Pourquoi lisons-nous ?
Après avoir lu un bon livre, nous nous sentons meilleurs, dans tous les sens du mot. Soulevés par le génie des grands écrivains, nous entrevoyons les immenses possibilités qui s’offrent à l’esprit humain. Un point lumineux est apparu dans la nuit de notre savoir, et nous refermons le livre avec des horizons plus vastes, une sensibilité plus vive et une plus grande compréhension.
Pour lire avec fruit, il n’est pas nécessaire d’être d’accord avec les jugements et les opinions de l’auteur ; mais il est toujours intéressant et utile de les connaître et de savoir qu’ils existent. La lecture nous permet ainsi de préciser et d’alimenter nos idées, tout en enrichissant nos connaissances. Nous participons à la magie, à la puissance et à la noblesse qui s’attachent à l’étude.
Les hommes d’affaires prétendent parfois qu’il y a tant de choses à faire dans la vie qu’il ne reste pas de temps pour lire. Mais l’esprit pratique qui élabore des plans de construction ou d’achat, de vente ou de distribution de marchandises ou de services, a besoin de tous les talents créateurs du philosophe, du poète, de l’historien et du romancier. C’est ce qui distingue l’expert de l’amateur, tout en offrant à ceux qui possèdent ces atouts un antidote contre la panique et la témérité.
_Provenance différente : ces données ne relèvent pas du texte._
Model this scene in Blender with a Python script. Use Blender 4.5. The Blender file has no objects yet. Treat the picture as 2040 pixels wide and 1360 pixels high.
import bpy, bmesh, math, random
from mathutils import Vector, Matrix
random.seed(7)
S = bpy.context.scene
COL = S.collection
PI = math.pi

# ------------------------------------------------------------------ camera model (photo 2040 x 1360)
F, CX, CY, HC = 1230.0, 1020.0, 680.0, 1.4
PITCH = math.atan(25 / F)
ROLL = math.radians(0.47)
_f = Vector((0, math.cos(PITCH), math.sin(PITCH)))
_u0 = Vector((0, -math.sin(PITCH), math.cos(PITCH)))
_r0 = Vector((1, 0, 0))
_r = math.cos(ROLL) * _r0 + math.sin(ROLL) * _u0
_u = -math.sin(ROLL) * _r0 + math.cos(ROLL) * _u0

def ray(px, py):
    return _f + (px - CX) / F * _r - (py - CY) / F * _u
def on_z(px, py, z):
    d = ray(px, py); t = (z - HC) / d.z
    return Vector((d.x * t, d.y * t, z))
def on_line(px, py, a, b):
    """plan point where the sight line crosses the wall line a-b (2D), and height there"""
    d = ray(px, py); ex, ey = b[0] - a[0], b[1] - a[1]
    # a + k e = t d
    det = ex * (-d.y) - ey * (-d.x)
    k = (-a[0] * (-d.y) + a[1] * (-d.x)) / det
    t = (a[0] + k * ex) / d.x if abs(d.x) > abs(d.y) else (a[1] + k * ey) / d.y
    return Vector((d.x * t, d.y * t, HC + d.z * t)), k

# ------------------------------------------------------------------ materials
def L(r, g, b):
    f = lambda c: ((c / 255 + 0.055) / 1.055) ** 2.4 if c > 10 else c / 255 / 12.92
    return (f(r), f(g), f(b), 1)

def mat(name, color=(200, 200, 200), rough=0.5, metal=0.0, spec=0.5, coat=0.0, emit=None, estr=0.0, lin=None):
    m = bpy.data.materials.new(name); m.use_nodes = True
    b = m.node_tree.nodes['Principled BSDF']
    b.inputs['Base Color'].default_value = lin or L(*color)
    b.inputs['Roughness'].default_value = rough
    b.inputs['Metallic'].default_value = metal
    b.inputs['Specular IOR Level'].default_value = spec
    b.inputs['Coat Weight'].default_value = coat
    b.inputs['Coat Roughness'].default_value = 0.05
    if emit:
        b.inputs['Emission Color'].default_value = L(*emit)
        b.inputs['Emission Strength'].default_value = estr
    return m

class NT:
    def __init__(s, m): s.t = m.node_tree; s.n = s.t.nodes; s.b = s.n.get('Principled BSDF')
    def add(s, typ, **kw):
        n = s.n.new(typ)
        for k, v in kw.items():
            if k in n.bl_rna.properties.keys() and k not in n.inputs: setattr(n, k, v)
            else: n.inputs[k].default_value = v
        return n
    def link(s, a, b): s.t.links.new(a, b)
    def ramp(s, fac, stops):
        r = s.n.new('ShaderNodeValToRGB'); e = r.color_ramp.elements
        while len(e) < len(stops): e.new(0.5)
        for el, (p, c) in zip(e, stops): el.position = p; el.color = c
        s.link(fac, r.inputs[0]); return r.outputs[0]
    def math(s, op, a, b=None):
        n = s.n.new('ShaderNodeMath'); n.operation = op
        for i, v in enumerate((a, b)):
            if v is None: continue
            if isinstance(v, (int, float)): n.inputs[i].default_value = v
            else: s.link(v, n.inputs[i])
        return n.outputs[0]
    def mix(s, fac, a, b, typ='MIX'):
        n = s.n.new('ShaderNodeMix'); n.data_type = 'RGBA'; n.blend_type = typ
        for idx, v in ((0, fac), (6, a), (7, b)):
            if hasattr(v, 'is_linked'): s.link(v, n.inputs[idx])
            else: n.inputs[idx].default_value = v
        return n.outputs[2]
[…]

La prétention que l’on n’a pas le temps de lire a parfois l’air d’une vantardise. Ses auteurs semblent vouloir dire qu’ils sont trop importants et trop occupés par de grands problèmes pour perdre leur temps à lire. Pourtant, la lecture est une activité qui sied vraiment au chef d’entreprise auquel elle apporte la nourriture intellectuelle si nécessaire dans les affaires.
La lecture est l’un des véritables plaisirs de la vie. En notre siècle de culture en série, où circulent tant d’abrégés, d’adaptations, de falsifications et de vulgarisations, et où les haut-parleurs du mercantilisme ne cessent jamais de braire à nos oreilles, il est réconfortant et encourageant pour l’esprit de pouvoir encore s’asseoir seul avec un livre qui nous plaît.
Le grand dialogue
La lecture n’est pas une occupation passive, mais l’un des passe-temps les plus actifs de la vie. On a dit que les écrits des grands auteurs étaient en quelque sorte la transcription d’une vaste conversation à travers les âges et que nous partageons les pensées, les émotions et les observations des maîtres, comme si nous causions avec eux au coin de l’âtre.
Voilà des amis d’une très agréable société. On y trouve des gens de tous les pays et de tous les âges, qui se sont illustrés dans l’art militaire, le gouvernement ou les lettres. Ils sont complaisants, d’un humour inépuisable, toujours prêts à répondre à nos questions. Nous avons, grâce à leurs livres, la possibilité de jouir de la compagnie des esprits les plus brillants et les plus vifs, des plus savants philosophes et des conseillers les plus sages. Tout ce qu’il faut faire, c’est de leur permettre de nous dire les belles choses qu’ils ont à nous communiquer, puis de comparer leurs idées avec les nôtres.
Ainsi, nous pouvons différer d’avis avec Sophocle à propos d’Oedipe et d’Electre, et des complexes auxquels ils ont donné leur nom ; rendre les cheveux en quatre avec Platon et son projet de république ; chicaner Descartes et sa méthode ; admirer l’érudition de cet illustre peintre, sculpteur et inventeur que fut Léonard de Vinci, et même avoir notre opinion sur le sourire de sa Monna Lisa ; ou encore nous plonger dans les Mémoires d’outre-tombe, de Chateaubriand, qui fut le plus beau livre de son siècle.
Il y a enfin un autre avantage à fréquenter ces amis silencieux et pourtant si éloquents que sont les livres. Leur message nous paraîtra parfois agaçant, car ils traitent des problèmes qui tourmentent depuis toujours l’esprit de l’homme et proposent bien des idées contradictoires pour les résoudre. Mais la conversation sera claire, profonde et variée. Et elle servira, aux heures de difficulté, de conflit et de confusion, à combler notre amour nostalgique et toujours ardent de l’antique chevalerie.